Elsewhere, Olav Christopher Jenssen’s ceramic sculptures introduce mass and colour. These sculptures proudly display the unmistakable marks and gestures of making: strata of accumulating clay, compacted mounds shaped by hand, scrapes and indentations, all emphasising the creation process, with their shiny glazed surfaces celebrating this processual state.
In Morten Buch’s abstract paintings, domestic and design-like forms flicker in and out – a lonely shoe, a tilting vase, a tent glimpsed just as it begins to disappear.Objects become gestures, and gestures become objects in a cycle of recognition and abstraction.
Richard Deacon contributes with precise pastel-hued ceramics which seem to float just above the surface they rest on, gently tilting side to side. Their richly textured glazed surfaces look teasingly like the crispy outer coating of candy, their apparent edible quality furthered by their pill-like form. His framed textile prints navigate the space between digital imagery and tactile materiality.
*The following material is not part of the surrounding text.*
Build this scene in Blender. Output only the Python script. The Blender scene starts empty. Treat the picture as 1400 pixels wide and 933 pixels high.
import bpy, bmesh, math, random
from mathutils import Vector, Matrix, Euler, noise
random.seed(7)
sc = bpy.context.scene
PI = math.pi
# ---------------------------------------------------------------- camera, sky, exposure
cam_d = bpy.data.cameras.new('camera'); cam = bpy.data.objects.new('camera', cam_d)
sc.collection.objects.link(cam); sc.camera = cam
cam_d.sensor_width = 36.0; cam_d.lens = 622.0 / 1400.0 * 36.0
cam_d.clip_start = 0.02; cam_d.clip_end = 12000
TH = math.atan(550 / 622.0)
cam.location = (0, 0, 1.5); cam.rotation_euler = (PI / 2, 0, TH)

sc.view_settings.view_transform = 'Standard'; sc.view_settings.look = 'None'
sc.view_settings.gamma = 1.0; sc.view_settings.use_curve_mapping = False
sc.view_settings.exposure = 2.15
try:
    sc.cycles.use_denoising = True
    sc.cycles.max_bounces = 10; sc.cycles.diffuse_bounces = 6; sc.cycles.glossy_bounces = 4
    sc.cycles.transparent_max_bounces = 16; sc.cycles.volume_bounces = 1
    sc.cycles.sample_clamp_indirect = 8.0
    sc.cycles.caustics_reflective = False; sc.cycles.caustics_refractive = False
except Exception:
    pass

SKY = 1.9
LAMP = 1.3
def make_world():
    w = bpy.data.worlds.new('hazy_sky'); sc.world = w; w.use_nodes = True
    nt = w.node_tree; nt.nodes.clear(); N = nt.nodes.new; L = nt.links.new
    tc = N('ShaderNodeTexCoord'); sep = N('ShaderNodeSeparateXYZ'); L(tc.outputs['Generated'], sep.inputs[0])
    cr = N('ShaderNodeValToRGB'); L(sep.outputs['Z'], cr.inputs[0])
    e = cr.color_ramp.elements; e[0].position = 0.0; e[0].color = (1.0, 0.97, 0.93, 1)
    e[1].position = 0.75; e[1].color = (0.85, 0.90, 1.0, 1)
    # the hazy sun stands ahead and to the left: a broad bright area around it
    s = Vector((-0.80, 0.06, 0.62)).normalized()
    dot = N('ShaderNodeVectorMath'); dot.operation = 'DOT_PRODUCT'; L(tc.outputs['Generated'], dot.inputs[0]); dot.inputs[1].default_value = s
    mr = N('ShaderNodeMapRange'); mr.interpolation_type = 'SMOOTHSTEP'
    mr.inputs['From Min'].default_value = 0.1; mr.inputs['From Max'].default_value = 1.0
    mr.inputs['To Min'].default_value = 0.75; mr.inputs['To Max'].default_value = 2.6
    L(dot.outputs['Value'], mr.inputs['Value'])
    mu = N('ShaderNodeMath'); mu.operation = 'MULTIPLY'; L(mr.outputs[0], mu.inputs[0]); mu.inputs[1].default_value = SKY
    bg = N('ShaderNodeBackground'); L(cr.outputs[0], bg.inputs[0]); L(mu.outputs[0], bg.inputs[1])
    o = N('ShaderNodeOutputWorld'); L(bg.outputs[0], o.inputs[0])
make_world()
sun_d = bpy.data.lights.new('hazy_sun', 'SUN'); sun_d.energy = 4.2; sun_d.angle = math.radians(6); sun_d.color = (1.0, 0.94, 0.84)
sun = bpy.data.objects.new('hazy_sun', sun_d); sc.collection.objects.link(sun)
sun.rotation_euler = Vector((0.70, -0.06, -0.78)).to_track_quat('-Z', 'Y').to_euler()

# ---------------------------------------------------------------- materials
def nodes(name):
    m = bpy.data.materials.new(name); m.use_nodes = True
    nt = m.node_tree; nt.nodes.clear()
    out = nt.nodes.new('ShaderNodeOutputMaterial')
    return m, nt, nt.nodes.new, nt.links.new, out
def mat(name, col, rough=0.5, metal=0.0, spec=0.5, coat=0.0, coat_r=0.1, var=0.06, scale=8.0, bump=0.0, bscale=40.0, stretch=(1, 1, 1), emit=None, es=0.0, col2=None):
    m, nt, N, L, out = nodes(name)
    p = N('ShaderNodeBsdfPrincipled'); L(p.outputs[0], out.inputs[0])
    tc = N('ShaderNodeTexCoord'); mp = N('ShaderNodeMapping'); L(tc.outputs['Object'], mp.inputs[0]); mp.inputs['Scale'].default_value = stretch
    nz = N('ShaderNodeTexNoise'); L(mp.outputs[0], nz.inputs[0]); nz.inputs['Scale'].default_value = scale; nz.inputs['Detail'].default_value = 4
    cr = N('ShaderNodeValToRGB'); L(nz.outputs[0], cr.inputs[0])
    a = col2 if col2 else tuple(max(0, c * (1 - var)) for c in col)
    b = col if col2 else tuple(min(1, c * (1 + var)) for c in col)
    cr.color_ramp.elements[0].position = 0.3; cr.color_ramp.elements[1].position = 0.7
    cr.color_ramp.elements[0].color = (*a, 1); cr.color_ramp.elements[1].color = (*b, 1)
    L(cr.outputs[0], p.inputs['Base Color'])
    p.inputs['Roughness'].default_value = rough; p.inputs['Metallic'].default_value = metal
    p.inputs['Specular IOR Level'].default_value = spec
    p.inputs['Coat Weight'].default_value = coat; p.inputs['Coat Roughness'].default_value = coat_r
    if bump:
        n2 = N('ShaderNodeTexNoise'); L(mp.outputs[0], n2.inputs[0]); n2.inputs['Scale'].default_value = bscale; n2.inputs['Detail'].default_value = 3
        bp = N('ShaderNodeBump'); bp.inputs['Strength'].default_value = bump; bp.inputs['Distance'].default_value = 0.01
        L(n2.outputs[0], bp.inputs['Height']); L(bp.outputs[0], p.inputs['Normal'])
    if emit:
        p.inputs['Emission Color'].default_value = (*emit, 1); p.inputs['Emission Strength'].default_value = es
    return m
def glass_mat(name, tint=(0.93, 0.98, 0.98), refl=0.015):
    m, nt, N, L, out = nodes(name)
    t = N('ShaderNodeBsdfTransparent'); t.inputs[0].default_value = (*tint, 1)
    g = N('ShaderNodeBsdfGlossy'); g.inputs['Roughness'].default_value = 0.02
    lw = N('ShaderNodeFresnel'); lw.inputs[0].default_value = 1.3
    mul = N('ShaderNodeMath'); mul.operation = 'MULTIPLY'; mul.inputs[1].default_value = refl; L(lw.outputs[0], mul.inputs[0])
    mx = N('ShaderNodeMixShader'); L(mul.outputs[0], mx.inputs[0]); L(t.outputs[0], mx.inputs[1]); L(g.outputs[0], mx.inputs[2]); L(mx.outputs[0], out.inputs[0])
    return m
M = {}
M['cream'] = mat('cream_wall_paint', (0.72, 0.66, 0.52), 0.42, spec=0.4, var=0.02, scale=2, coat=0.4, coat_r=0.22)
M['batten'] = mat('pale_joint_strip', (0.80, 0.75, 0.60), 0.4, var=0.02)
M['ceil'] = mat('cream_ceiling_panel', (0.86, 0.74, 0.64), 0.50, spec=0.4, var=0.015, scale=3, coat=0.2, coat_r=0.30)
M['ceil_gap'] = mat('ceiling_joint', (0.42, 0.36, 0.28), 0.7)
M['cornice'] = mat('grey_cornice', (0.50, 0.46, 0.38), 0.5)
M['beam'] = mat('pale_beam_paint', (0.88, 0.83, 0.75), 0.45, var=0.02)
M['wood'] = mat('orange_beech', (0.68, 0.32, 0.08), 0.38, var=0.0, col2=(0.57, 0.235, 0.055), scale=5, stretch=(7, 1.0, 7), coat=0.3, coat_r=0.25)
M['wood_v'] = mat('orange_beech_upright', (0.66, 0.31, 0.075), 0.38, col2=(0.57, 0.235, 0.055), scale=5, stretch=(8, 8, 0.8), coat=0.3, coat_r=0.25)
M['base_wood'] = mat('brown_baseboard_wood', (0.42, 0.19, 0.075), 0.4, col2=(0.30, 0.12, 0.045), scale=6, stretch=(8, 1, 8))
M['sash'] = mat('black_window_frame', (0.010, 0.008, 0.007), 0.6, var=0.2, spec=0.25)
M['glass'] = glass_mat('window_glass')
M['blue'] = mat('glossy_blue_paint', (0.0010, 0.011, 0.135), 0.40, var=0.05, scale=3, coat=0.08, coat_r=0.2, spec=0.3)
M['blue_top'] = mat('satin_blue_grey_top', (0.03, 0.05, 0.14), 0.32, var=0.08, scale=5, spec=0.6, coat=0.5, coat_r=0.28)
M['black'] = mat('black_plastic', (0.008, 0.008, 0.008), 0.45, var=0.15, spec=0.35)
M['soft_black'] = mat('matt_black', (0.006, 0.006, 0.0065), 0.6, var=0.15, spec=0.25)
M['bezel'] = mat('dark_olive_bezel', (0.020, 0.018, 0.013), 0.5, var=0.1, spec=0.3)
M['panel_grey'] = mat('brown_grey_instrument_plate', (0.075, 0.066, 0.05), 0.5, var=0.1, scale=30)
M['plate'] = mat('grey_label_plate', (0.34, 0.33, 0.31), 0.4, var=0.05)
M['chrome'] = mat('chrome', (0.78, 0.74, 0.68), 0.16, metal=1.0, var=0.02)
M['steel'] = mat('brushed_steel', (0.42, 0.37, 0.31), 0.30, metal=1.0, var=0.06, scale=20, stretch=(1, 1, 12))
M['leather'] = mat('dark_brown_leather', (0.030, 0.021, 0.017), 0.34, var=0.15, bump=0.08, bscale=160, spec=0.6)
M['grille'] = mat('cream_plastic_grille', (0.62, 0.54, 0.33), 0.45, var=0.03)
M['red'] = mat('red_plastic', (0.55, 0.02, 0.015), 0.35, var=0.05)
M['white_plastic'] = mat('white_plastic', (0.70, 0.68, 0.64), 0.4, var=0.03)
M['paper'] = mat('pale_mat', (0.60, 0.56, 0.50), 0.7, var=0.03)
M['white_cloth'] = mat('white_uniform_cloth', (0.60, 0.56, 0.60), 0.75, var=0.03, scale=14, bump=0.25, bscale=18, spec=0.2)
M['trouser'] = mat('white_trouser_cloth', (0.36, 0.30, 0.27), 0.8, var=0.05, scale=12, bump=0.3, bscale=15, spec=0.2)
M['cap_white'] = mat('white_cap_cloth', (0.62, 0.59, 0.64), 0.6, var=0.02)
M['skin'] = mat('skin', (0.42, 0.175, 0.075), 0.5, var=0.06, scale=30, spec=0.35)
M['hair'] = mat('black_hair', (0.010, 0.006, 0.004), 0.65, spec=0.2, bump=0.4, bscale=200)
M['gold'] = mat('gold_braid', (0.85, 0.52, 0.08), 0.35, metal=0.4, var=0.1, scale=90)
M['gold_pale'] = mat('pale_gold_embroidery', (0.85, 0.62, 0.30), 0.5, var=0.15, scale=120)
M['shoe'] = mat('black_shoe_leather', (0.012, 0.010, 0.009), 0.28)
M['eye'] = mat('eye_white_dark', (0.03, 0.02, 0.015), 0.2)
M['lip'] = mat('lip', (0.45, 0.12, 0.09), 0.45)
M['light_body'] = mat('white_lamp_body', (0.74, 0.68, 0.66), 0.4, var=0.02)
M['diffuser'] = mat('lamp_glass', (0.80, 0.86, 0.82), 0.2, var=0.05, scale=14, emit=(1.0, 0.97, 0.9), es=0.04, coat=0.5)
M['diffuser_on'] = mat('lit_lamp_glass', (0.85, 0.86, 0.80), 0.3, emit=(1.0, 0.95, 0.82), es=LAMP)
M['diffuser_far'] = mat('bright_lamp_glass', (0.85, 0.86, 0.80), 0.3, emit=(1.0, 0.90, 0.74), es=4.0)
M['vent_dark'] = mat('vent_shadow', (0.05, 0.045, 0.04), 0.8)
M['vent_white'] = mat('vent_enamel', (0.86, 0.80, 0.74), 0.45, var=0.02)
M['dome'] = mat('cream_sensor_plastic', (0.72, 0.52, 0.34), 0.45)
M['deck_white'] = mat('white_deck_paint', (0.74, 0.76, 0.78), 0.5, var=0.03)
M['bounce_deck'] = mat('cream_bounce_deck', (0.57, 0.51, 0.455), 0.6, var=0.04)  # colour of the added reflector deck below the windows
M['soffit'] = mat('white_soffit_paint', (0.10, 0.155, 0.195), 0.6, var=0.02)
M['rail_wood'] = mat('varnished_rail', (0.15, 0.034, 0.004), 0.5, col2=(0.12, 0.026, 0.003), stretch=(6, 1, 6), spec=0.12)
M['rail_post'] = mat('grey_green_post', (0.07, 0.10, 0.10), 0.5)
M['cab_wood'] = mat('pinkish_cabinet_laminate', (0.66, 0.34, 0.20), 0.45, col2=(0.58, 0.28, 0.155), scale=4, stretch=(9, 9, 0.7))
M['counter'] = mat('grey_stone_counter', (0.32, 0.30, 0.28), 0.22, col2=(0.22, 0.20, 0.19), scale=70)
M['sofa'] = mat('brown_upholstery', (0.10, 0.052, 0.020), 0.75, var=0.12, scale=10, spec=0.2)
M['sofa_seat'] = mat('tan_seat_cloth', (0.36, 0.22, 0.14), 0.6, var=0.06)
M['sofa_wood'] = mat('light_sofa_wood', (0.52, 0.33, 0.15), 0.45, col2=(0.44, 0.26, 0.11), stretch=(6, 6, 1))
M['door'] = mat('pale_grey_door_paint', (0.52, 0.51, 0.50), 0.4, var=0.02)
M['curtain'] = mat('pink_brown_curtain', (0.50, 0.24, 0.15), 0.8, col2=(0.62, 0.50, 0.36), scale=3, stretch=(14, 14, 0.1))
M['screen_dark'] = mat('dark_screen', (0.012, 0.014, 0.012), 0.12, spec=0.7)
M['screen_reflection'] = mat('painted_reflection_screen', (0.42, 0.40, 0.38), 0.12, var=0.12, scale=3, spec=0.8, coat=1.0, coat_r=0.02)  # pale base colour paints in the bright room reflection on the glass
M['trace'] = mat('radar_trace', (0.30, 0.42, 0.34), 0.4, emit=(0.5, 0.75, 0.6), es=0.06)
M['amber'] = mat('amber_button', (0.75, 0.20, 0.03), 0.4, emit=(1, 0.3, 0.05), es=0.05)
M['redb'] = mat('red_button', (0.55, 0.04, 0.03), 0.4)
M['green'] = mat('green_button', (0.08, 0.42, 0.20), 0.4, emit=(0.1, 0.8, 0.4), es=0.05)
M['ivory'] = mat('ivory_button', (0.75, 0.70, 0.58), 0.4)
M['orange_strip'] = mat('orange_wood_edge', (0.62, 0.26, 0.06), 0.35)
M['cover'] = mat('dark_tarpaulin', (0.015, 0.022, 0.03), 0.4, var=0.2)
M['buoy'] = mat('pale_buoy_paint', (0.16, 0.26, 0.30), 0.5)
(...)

Pernille With Madsen’s photographic works destabilise architectural spaces – bending visual logic to create impossible perspectives. The resulting views become layered, unstable, and performative lenses, examining the areas we inhabit and blindly move through. This sense of disorientation echoes Jean-Marc Bustamante’s photographic window works, which open outwards onto landscapes that feel at once familiar and eerily uncanny. Andreas Eriksson’s quiet, earthy photograph of a landscape featuring a large dug-out hole – a portal, perhaps -and meditative woodcut Shoji prints further the investigation into marginal spaces and blurs the boundary between positive and negative forms.